WHAT YOU WILL DO
Pull each line holding "Python" out of the entries below.

PROVIDED DATA

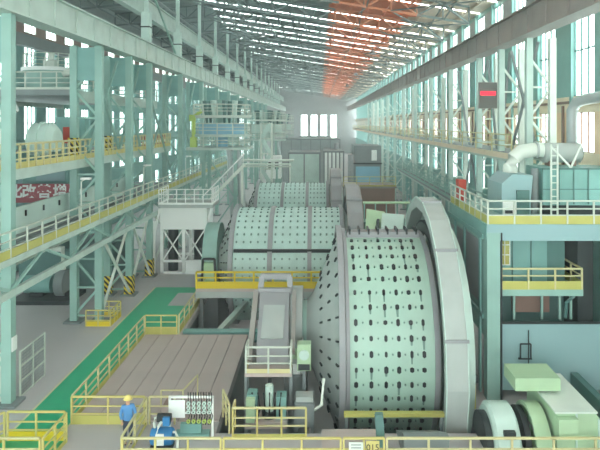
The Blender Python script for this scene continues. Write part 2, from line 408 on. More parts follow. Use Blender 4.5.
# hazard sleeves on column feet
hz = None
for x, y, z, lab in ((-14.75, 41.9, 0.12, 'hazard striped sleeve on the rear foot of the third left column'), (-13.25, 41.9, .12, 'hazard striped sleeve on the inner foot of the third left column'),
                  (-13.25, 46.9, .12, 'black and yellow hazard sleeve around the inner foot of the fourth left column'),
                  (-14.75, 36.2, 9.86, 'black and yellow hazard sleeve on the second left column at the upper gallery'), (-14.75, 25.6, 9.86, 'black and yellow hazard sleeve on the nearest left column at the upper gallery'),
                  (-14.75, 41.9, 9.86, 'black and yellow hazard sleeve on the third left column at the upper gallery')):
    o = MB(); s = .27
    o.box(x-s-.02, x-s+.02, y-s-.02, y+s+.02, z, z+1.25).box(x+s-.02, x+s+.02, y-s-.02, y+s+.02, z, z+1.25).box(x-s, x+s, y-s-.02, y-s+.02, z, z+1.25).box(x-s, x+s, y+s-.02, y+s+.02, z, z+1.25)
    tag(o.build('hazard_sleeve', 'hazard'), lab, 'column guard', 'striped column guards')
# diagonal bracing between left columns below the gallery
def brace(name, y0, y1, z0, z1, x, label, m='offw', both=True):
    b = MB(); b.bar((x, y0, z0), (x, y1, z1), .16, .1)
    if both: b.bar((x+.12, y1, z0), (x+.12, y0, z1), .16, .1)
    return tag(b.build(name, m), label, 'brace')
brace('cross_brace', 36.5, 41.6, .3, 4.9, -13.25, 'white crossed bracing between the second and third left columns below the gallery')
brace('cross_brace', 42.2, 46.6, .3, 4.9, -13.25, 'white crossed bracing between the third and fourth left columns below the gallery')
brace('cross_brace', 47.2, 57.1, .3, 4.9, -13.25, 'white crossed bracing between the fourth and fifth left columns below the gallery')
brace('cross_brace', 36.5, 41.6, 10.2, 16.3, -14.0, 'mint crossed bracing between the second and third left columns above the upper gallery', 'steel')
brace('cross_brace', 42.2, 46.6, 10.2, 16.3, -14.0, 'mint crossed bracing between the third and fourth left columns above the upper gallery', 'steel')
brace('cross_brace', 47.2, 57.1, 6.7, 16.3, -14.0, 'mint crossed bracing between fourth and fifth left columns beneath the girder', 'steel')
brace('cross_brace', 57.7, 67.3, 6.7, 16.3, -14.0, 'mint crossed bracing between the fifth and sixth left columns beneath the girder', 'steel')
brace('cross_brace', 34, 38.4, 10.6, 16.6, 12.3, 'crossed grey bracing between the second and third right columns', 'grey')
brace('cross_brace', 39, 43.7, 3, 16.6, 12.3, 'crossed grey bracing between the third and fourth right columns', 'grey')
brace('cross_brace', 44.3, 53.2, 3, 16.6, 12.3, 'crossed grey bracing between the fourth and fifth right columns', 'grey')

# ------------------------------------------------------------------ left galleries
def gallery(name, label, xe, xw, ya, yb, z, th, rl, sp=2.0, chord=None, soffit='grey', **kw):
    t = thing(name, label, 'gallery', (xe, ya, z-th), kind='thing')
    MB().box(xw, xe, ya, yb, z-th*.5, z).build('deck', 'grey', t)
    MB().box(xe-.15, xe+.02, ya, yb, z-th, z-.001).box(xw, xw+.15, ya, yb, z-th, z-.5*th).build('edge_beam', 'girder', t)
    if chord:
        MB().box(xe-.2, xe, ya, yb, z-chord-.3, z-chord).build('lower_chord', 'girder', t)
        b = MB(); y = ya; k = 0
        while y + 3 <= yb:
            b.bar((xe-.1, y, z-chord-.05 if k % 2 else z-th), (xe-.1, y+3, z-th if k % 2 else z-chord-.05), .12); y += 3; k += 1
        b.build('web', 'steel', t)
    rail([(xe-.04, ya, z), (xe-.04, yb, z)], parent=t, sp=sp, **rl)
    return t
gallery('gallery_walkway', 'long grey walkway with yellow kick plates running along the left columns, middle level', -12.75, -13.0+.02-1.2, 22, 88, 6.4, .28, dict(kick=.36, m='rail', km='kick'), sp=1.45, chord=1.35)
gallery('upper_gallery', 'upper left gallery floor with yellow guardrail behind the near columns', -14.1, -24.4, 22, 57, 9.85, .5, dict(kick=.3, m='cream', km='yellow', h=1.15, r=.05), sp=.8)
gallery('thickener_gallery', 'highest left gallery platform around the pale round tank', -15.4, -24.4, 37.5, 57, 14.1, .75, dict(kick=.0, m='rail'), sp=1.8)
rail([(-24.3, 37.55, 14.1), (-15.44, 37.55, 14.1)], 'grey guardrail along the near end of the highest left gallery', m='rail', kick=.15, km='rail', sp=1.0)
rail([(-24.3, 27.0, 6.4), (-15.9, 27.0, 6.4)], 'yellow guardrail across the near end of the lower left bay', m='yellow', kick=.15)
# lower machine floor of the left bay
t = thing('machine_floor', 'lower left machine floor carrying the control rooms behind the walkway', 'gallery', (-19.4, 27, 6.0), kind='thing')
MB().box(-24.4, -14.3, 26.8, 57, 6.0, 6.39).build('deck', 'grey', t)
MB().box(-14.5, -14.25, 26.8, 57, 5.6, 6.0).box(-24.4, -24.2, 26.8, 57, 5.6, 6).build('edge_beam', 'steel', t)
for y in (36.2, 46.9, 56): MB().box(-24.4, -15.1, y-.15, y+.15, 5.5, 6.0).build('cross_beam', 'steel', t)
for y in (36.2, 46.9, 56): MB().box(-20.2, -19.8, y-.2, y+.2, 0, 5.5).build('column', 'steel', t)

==

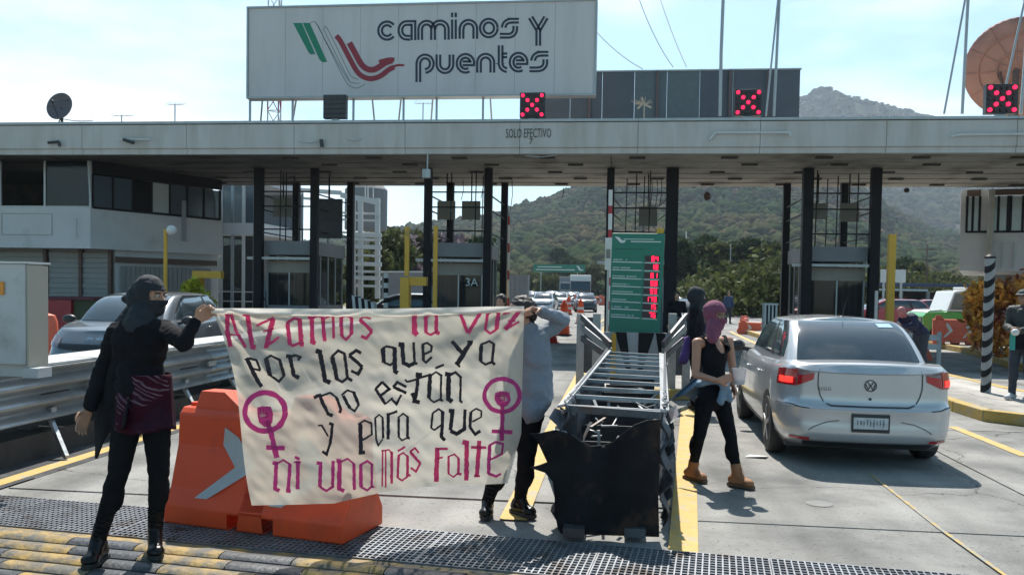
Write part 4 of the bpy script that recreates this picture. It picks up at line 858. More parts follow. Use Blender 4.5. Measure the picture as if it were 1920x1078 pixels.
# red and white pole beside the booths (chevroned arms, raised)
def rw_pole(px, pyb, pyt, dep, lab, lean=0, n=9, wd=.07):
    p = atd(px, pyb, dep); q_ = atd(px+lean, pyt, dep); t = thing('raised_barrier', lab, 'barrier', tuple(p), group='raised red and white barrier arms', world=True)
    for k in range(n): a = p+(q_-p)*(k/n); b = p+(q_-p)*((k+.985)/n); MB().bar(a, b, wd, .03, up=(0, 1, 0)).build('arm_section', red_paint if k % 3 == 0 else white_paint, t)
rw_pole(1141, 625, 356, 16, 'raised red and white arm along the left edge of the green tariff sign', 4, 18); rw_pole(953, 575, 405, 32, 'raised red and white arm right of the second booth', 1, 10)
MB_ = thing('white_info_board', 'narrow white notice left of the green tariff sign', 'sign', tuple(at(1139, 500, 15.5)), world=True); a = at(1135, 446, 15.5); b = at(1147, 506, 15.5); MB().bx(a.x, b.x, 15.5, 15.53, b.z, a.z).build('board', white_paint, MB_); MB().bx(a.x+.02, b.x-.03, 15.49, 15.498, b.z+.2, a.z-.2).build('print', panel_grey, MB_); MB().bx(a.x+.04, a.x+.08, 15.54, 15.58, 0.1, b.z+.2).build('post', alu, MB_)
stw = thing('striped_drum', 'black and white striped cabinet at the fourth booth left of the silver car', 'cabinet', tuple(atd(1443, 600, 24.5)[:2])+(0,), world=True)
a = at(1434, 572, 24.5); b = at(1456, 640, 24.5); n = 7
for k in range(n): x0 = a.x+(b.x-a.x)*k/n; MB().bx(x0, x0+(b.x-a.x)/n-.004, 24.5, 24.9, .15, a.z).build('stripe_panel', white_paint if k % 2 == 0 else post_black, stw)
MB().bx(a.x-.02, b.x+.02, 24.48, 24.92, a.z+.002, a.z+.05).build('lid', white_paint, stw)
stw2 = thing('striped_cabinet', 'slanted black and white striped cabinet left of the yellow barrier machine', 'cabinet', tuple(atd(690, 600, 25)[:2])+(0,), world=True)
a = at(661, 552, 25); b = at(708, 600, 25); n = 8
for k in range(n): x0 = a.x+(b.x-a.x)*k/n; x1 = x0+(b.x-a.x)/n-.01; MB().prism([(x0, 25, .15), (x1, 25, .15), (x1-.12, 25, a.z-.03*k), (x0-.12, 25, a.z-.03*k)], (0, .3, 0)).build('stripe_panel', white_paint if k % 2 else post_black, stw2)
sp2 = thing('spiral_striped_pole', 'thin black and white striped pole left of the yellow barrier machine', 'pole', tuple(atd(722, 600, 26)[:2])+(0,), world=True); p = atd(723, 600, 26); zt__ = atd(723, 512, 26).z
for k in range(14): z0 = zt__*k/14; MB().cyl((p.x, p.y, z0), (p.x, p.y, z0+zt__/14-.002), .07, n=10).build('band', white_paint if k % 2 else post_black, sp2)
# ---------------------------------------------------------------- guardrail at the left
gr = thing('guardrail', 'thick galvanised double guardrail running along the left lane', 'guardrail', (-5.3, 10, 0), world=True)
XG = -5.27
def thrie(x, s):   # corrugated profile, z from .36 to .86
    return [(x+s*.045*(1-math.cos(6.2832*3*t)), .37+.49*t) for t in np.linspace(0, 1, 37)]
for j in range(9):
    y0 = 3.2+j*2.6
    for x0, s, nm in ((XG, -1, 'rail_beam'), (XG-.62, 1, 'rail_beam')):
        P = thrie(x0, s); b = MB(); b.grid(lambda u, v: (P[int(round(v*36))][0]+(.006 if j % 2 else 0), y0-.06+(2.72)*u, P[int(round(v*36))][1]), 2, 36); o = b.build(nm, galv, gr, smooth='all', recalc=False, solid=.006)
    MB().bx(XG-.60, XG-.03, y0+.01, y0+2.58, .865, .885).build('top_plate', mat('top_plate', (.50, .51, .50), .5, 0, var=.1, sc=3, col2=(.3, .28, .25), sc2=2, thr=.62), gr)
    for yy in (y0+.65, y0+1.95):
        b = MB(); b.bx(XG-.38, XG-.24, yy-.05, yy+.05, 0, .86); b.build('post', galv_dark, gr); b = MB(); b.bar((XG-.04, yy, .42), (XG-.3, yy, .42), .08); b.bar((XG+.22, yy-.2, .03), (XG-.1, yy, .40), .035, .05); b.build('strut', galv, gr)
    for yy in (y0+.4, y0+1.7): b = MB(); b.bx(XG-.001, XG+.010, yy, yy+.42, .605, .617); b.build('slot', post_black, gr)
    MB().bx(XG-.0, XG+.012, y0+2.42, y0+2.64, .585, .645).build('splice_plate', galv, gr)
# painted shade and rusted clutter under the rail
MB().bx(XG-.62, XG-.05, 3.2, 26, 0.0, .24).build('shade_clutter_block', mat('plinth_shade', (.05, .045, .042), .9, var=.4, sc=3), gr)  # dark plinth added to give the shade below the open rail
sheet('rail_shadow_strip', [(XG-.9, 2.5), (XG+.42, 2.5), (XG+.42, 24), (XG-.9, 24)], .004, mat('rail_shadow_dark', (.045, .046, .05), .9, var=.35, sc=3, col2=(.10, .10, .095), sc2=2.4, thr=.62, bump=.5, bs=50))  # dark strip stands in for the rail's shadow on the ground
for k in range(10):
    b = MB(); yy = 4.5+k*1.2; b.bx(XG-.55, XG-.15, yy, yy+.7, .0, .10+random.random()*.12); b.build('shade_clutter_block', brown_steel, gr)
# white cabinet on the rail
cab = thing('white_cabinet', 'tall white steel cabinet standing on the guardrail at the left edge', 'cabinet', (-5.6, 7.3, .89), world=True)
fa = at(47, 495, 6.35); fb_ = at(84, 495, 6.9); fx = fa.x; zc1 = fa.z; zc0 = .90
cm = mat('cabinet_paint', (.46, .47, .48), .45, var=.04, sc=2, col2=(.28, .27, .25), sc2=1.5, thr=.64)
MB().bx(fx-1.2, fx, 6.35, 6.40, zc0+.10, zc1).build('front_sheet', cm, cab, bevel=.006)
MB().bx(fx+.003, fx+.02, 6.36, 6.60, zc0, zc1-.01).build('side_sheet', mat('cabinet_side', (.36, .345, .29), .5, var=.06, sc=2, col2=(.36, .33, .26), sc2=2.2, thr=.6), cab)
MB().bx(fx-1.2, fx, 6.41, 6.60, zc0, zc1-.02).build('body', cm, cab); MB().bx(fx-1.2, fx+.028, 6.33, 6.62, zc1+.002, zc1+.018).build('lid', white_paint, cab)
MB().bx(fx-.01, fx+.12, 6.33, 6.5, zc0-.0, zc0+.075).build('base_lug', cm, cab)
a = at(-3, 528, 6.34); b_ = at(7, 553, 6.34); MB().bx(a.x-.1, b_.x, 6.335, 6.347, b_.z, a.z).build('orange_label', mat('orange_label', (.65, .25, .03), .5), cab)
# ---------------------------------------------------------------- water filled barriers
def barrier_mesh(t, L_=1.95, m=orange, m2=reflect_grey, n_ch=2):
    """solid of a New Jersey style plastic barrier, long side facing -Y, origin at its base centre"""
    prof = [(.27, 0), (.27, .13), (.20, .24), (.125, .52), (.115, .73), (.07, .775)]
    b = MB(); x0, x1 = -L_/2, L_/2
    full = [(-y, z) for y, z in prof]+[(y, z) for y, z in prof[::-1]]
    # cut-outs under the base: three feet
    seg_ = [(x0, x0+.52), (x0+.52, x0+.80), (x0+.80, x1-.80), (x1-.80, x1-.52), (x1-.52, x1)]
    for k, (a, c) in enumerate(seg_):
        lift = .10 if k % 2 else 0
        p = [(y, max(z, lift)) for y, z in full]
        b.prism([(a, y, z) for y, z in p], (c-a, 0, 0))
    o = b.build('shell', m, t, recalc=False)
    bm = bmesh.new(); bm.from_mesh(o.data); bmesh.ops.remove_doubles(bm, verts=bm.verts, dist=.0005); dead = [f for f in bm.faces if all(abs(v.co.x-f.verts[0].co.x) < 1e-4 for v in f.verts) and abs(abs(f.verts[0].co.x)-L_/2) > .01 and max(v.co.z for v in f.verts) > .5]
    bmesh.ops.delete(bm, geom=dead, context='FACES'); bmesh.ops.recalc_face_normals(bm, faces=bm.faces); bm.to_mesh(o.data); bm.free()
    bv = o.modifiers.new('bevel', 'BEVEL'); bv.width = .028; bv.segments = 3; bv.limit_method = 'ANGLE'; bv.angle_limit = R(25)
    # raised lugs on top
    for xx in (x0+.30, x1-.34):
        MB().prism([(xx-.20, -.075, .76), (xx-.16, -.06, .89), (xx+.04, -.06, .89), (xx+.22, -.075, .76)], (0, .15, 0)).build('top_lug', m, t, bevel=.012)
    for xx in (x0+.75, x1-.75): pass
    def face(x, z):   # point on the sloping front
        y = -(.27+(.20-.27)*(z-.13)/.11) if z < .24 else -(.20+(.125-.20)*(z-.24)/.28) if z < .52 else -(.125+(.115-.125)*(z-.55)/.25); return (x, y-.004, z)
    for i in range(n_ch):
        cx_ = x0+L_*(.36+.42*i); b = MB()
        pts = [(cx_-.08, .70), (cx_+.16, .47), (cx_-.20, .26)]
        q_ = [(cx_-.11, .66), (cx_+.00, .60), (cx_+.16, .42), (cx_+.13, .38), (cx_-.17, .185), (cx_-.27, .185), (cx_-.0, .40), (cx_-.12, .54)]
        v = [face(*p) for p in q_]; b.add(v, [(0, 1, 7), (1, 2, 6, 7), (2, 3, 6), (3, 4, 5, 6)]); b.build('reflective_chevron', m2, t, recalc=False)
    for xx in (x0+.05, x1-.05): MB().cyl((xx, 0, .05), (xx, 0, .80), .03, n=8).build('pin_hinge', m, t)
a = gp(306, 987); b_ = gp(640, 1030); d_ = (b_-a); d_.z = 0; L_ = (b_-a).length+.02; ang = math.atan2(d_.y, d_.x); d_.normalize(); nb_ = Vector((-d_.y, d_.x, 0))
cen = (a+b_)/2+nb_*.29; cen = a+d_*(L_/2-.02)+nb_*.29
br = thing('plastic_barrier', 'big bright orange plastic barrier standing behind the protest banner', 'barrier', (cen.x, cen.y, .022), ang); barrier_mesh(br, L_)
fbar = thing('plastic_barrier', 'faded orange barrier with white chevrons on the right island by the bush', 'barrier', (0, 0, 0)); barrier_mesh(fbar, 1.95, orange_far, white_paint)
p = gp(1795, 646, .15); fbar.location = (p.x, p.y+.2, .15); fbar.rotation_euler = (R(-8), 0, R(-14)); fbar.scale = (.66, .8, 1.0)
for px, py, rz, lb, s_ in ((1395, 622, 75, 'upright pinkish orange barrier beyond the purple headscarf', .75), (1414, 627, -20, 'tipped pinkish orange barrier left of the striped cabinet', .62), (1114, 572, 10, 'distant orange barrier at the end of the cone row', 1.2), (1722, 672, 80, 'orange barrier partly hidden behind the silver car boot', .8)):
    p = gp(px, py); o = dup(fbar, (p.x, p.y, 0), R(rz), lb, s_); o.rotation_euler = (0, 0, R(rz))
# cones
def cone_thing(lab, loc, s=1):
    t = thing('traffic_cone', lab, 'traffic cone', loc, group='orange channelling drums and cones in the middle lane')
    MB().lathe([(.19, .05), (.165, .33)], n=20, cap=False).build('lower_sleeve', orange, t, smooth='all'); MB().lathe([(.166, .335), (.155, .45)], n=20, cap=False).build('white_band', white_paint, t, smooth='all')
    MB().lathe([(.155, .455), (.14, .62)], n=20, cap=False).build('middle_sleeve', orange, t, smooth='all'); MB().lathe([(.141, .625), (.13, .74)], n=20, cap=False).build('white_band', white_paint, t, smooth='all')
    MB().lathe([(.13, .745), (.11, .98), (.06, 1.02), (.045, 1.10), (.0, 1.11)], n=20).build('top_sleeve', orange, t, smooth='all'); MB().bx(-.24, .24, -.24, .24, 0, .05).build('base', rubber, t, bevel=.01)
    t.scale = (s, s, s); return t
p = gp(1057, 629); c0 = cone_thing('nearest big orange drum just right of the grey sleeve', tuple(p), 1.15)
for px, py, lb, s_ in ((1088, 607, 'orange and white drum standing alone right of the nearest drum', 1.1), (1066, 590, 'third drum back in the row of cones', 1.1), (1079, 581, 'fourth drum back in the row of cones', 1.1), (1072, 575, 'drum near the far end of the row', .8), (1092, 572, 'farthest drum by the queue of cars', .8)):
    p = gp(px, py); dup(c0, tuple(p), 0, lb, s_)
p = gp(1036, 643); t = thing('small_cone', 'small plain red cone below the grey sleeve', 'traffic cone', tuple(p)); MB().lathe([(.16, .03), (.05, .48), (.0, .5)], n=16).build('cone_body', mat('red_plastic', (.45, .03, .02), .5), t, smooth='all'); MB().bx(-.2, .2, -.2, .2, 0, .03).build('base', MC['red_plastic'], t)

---

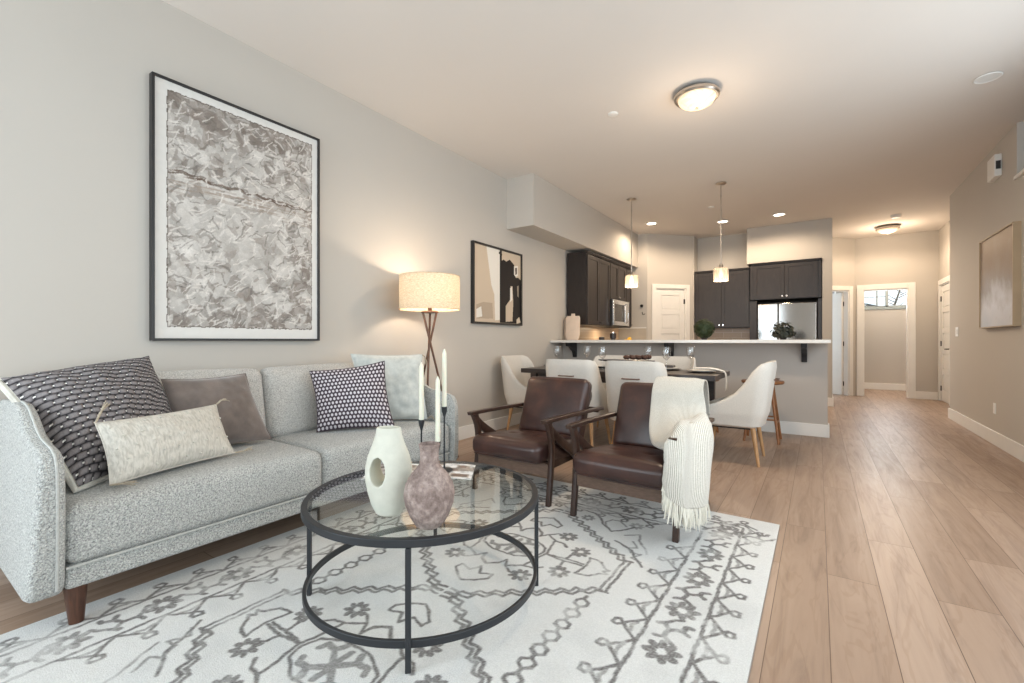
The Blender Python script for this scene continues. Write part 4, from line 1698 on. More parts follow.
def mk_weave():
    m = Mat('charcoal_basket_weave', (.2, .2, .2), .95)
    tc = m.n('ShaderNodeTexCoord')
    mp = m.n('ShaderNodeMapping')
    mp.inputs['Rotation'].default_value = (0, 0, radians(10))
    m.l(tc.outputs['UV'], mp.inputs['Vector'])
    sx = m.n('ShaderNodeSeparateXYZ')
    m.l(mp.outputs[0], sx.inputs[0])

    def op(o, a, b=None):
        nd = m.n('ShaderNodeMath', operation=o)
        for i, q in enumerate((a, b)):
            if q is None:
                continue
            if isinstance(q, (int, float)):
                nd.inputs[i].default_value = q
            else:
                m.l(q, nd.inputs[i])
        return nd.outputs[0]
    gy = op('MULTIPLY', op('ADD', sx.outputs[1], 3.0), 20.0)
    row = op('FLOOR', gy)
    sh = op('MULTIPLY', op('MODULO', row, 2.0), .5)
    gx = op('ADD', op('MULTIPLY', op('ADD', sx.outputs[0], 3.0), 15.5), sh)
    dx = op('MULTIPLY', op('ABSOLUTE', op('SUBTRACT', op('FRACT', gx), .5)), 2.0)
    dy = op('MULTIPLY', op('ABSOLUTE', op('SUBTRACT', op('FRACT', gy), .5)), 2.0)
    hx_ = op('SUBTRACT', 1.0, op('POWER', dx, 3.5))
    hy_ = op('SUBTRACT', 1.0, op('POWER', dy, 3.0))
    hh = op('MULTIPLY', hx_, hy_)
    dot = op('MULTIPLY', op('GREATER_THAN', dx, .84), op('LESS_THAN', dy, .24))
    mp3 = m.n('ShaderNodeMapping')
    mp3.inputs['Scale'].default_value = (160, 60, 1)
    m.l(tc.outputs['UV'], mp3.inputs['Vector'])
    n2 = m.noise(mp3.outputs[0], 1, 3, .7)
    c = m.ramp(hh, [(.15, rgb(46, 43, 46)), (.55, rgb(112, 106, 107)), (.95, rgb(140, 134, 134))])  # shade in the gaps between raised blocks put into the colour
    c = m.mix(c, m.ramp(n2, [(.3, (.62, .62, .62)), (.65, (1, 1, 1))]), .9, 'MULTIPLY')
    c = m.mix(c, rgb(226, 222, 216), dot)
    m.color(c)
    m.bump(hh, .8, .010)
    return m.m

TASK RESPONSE
The Blender Python script for this scene continues. Write part 2, from line 408 on. More parts follow. Use Blender 4.5.
The Blender Python script for this scene continues. Write part 4, from line 1698 on. More parts follow.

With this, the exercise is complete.